If an idea grows, it expands far beyond the confines of any one person’s control. By limiting it to a single story told by a single voice, we strip it of its true potential. The role of the founder should eventually be to listen to the echoes of his or her initial words, and then encourage and amplify the most genuine among those you hear. The more I embraced this as my true role, the more I became inspired by the journeys of the individuals, families, and companies in our PoP community.
Our success was now in the hands of any person who made the choice that it was more important to educate a child than to receive birthday gifts that year. Our growth would be dictated by how many people decided that Back to School campaigns should be used to ensure that more children actually returned to school the following year. The number of lives we impacted would not be determined by my efforts alone, or even PoP’s efforts, but by the efforts of every person who decided that 57 million children without access to education wasn’t just a concern, it was a crisis that urgently needed to be solved.
* * *
In an effort to understand how we could amplify our impact, I decided to sit down with the most knowledgeable people I could find in the global education space. Week after week we opened a new school, steadily progressing toward our hundredth. Our work demonstrated with hard data that 85 percent of teachers in communities with PoP schools saw gains in literacy and 88 percent saw improvements in mathematics. Students in PoP schools scored three times higher on tests than students in non-PoP neighboring community schools. But was that enough?

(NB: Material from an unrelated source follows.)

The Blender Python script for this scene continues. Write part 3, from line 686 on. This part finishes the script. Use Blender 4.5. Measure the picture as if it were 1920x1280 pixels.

Should we continue to just engage communities through school building, or did we need to expand our core programs further? I figured that because I’d only worked in the space for several years, someone else had to have the silver bullet to solving the global education crisis. If I could just find out that one thing that would most improve the lives of children in poverty, perhaps PoP could galvanize others to rally around that single solution. Yet in conversation after conversation, I heard differing opinions.